Ich nehme unser Gespräch mit, es macht mich nachdenklich. Was für ein Vorbild sie ist! Mega stark. Ein paar Tage nach meinem Besuch erzählt mir Jonas, Gaby hätte ihn nochmal angesprochen: Ich hätte sie zum Nachdenken gebracht. Sie sagte ihm: Katies Fragen haben mich echt beschäftigt. Dass sie hinterfragt, warum wir das eigentlich so mitmachen. Das sei stark, das wäre mal ganz gut gewesen.

Ich erwidere, dass er Gaby bitte von mir ausrichten solle, dass ich richtig beeindruckt von ihr bin.

Spannend: Es gibt halt verschiedene Formen des Widerstandes – den von innen und den von außen; den lauten demonstrativen und den leisen, der subtil unterhöhlt und sich auf unsichtbare Weise einfach die Macht nimmt. Vielleicht brauchen die sich auch gegenseitig, um sich Kraft fürs Durchhalten zu geben. Beiden jedoch geht es darum, sich eine gewisse Freiheit zu schaffen, um in Bewegung zu bleiben: Entweder, um dem anderen nicht den ganzen Raum zu überlassen, oder, um gegen den Strom zu schwimmen. Weil wir beide wissen, dass unser Glaube mehr kann als Trennung, Ausgrenzung und starre Ordnung: Weil Gott schon mal hat Menschen losziehen lassen in die Freiheit.

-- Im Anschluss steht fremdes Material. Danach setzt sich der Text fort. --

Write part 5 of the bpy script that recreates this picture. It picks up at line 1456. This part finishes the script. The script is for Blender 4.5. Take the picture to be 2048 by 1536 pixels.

Offenbar sind wir noch immer nicht am Ziel – aber es wird hier und da sichtbar. Bleiben wir also auch sichtbar. Widerständig. Bleiben wir.

Ein Kommentar zu “Widerständig bleiben

  1. Vielen lieben Dank für die Ermutigung zur Veränderung von Routinen, die „man“ halt so macht – viel zu oft, ohne den Sinn dieser Handlungsmuster zu reflektieren. Es ist oft so, dass sich Handlungsmuster und Regeln einfach verselbständigen. Da hilft es mir, daran erinnert zu werden, dass „der Sabbath mit seinen Ruheregeln für den Menschen da ist – und nicht umgekehrt“. Und dass wir Sauerteig sein sollen für Kirche und Welt! Sauerteig wirkt aber nur, wenn man ihn mit den übrigen Zutaten vermischt und dem Teig Zeit zum Ruhen und „gehen“ lässt. Manchmal braucht es eine sehr lange Zeit, bis sich Routinen verändern, oft sogar mehrere Generationen. Aber ich kann in meinem Sozialraum an diesen Veränderungsprozessionen mitwirken, wie Ihr Beispiel gezeigt hat. Darum bleibe ich auch!